§ What the exercise asks: For the listing below, give the count of lines containing "picture", and no other text.

Start of Dataset rows

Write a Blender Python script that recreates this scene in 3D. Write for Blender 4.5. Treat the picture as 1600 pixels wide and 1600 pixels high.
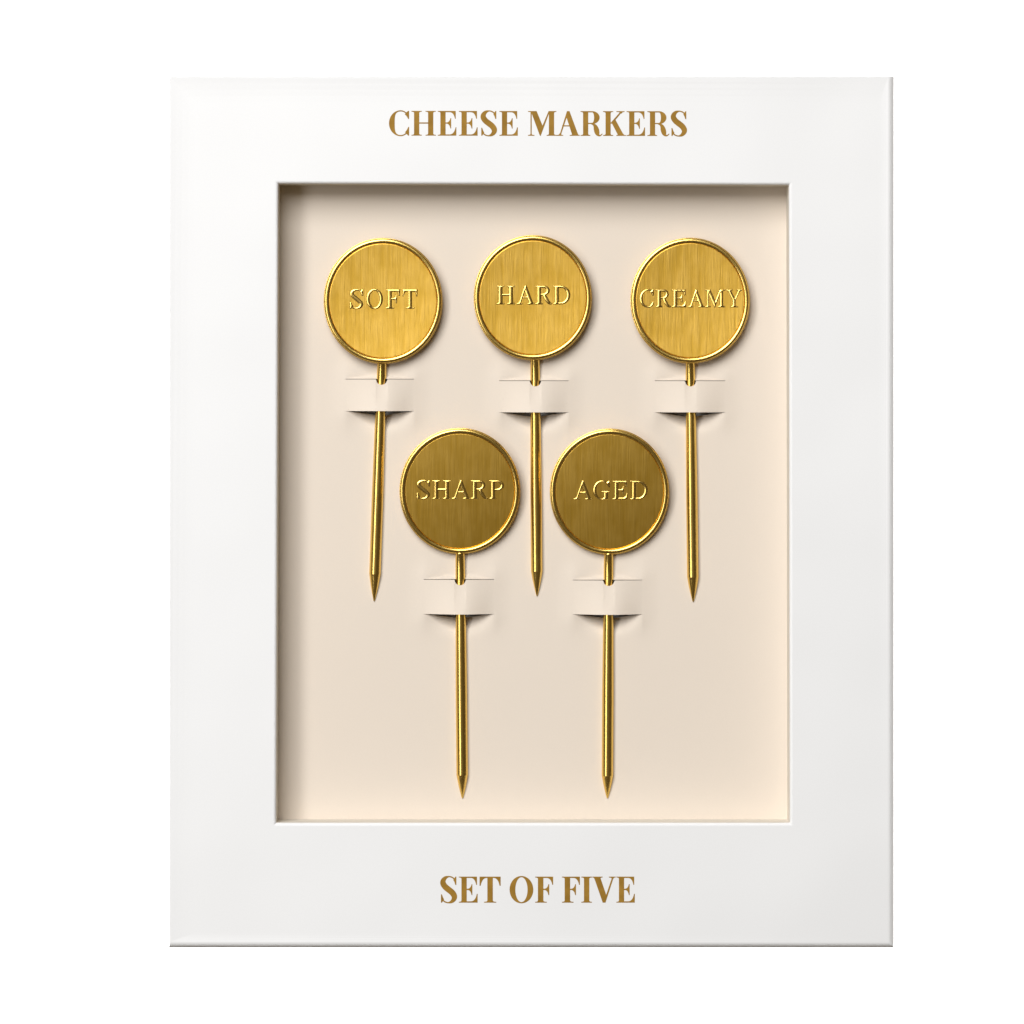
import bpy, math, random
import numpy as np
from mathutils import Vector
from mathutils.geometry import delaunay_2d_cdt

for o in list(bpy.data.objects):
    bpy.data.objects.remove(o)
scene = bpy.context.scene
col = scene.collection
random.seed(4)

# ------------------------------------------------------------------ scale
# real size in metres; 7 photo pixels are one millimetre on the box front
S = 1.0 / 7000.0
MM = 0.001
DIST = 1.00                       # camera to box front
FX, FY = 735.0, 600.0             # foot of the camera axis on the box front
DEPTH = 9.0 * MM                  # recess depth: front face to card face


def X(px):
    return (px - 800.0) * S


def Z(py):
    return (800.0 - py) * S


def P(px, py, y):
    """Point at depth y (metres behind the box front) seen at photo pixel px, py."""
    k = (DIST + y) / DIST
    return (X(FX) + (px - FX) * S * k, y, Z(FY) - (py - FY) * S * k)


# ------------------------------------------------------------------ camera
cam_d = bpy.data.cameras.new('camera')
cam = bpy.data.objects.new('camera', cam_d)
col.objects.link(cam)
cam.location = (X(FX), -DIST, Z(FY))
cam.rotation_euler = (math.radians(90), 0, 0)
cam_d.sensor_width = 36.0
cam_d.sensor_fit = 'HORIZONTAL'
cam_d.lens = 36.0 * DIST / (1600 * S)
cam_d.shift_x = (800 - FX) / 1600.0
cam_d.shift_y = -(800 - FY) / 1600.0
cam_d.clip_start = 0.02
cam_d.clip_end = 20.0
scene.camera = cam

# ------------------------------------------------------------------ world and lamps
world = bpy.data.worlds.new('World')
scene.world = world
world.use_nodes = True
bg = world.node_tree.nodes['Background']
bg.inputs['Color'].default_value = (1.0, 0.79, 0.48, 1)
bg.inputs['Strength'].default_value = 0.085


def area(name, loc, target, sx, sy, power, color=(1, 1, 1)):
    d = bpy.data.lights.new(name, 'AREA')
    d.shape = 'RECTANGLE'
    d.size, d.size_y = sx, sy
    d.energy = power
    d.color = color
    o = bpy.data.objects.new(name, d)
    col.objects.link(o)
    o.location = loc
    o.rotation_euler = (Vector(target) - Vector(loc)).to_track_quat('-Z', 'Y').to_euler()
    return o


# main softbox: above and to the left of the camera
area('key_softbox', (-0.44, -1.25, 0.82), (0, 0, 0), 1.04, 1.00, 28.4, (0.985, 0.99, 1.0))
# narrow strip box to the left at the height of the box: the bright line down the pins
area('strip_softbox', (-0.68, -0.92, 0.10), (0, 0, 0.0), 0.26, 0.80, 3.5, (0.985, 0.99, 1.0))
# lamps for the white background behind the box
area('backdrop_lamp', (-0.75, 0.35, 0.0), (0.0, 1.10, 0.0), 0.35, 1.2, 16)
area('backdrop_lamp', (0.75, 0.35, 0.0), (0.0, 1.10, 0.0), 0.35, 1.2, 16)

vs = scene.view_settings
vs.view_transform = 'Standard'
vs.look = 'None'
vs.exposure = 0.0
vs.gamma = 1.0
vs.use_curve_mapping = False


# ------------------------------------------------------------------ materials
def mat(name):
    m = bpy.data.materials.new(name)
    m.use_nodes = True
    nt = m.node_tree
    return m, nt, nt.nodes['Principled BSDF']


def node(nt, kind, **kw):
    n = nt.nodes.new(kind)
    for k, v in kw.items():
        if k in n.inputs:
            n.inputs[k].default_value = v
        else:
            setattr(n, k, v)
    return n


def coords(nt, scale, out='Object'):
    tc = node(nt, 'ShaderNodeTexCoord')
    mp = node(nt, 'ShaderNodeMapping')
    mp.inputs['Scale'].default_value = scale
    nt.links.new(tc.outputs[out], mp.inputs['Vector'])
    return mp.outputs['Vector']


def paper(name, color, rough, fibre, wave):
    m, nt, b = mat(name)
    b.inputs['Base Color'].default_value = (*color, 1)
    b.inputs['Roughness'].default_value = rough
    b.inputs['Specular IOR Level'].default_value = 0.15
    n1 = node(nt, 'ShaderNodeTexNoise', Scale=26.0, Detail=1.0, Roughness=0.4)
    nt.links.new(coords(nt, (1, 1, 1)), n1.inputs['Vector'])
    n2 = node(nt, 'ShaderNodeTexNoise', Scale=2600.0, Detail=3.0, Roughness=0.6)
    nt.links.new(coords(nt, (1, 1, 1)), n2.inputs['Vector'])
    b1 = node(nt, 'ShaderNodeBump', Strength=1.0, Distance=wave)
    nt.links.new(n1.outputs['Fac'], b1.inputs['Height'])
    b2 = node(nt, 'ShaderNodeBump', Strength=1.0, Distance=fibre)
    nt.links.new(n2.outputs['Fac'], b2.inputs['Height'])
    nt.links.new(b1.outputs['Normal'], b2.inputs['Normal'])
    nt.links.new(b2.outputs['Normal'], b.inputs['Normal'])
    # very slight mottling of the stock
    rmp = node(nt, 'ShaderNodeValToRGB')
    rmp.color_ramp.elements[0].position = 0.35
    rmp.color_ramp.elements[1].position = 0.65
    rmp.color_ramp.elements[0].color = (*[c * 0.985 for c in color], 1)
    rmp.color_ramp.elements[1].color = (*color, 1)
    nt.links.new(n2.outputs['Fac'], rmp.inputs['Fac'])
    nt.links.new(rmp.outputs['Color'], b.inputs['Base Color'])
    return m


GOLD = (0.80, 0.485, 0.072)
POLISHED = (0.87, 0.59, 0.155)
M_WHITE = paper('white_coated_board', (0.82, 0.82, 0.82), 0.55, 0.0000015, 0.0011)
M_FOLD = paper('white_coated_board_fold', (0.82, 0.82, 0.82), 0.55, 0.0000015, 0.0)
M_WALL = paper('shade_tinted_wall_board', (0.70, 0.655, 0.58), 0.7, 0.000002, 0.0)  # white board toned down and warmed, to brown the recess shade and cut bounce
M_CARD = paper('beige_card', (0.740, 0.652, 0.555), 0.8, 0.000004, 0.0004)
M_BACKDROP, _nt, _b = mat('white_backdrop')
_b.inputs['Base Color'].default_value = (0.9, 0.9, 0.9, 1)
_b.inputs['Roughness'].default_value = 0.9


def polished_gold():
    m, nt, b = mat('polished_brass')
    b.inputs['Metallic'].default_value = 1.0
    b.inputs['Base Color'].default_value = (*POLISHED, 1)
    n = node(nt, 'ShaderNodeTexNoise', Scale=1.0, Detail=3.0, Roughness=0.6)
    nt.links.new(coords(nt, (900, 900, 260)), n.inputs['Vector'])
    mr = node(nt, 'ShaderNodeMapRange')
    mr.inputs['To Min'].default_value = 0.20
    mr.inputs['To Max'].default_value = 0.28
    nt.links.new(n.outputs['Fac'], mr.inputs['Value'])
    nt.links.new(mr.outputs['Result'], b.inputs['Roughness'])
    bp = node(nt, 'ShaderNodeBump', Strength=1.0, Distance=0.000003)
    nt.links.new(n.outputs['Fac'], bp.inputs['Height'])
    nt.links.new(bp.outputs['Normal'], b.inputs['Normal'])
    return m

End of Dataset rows
Start of Dataset rows

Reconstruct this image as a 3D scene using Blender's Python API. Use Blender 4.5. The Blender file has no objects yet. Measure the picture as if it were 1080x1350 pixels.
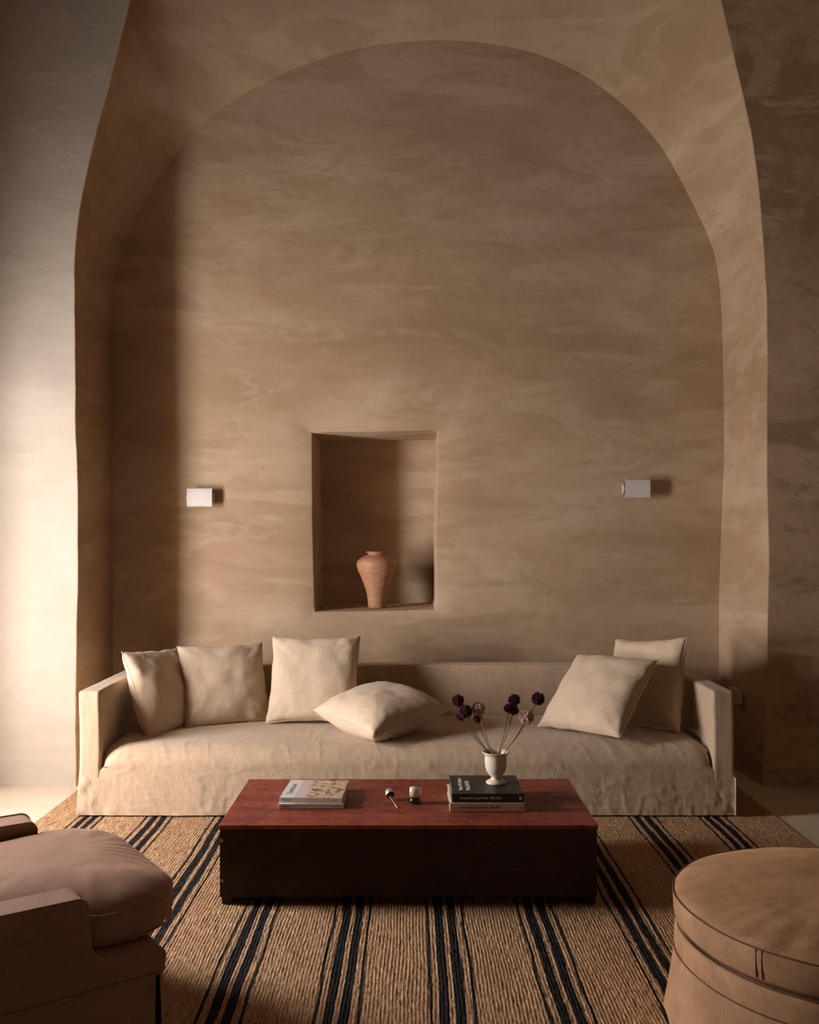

End of Dataset rows
Start of Dataset rows

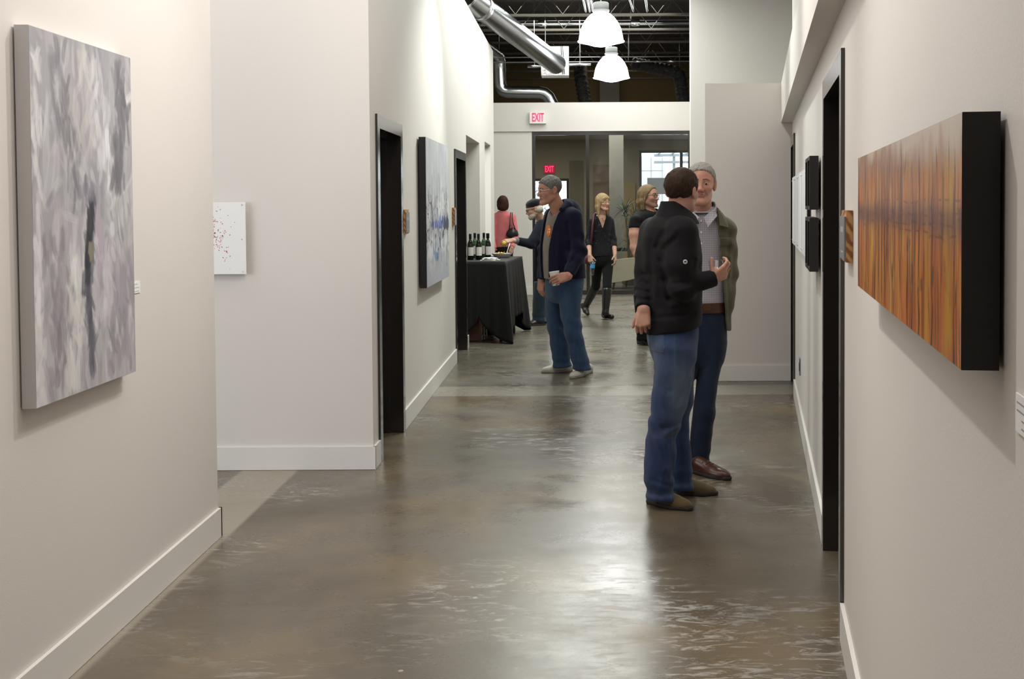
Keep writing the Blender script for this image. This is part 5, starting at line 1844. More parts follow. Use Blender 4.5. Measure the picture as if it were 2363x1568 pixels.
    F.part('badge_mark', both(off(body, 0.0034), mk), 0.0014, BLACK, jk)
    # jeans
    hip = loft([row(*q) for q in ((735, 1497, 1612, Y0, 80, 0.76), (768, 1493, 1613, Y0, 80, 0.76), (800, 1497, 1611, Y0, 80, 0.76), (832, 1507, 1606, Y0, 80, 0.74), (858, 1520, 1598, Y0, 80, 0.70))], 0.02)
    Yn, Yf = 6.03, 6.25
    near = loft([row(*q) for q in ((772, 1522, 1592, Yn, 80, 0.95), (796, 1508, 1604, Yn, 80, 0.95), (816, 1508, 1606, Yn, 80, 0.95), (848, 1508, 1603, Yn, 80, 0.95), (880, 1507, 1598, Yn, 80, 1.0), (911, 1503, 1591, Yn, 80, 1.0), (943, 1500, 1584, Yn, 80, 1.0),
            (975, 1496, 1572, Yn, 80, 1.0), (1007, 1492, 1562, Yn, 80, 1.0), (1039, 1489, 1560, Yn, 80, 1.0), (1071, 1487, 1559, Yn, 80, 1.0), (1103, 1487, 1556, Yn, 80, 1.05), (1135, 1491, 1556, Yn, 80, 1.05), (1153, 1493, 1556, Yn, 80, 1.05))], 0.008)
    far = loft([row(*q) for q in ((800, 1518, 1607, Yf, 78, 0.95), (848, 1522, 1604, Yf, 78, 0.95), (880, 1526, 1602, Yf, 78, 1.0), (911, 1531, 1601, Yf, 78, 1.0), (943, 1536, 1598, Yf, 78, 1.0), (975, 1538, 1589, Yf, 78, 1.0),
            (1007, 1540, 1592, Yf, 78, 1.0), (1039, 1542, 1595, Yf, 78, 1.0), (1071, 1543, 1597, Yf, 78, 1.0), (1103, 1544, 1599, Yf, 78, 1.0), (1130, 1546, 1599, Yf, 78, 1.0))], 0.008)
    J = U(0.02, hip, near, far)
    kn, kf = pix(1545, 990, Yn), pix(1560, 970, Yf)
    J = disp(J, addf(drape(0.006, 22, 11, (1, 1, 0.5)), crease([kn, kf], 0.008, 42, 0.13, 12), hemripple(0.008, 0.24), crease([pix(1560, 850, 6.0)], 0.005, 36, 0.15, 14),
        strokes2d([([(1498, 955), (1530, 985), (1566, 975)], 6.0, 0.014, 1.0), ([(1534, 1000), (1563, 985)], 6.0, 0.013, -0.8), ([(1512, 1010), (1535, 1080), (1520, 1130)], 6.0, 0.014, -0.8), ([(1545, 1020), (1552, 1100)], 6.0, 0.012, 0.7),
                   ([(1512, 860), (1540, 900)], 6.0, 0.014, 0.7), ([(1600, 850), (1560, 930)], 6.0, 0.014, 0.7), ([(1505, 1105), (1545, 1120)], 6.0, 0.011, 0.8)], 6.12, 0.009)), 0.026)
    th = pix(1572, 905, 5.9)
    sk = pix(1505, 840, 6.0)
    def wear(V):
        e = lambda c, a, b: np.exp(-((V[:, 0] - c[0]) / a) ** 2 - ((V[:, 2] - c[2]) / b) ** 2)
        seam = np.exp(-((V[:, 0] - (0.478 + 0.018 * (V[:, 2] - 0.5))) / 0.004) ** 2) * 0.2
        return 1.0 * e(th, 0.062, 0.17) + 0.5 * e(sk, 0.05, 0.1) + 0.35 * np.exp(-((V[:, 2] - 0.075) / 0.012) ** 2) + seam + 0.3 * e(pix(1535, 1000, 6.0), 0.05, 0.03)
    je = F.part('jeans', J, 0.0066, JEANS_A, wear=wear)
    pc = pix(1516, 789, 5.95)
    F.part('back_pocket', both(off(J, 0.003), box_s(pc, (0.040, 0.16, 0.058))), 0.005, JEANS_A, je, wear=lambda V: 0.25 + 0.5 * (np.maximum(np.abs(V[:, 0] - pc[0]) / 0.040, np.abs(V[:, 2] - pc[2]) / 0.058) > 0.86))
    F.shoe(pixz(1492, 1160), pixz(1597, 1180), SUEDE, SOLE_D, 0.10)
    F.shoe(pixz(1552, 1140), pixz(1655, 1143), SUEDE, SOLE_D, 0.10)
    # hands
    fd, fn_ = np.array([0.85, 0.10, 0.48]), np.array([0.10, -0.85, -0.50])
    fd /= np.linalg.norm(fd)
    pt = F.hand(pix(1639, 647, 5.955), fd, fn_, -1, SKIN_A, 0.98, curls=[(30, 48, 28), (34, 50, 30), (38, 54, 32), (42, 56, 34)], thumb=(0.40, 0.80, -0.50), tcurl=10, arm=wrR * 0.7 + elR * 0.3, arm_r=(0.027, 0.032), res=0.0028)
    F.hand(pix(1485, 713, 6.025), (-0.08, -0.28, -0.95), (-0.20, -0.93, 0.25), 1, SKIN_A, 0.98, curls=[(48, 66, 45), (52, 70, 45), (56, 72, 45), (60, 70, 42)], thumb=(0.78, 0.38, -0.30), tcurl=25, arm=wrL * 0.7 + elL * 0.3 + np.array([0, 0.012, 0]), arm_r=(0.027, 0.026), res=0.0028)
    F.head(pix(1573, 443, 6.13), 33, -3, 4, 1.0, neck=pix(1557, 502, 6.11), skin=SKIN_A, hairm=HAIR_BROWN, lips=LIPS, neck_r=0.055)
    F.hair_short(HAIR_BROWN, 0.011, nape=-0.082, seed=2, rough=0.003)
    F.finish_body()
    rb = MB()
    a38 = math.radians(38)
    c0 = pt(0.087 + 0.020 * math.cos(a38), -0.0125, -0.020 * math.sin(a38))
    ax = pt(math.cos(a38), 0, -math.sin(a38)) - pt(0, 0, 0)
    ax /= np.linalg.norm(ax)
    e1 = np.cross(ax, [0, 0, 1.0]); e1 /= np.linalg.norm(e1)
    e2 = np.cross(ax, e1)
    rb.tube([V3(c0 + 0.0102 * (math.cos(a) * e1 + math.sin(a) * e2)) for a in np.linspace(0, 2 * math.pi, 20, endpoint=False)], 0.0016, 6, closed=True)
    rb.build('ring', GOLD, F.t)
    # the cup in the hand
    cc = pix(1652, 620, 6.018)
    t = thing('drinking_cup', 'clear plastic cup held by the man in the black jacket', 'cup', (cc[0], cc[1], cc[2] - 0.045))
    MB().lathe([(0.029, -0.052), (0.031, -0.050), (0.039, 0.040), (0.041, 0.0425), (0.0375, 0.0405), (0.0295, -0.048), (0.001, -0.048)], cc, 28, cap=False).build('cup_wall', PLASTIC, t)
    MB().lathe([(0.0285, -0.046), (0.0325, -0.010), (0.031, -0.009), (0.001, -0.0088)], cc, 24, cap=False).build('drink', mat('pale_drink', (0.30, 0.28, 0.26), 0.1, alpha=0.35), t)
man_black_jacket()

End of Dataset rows

§ Complete answer: 3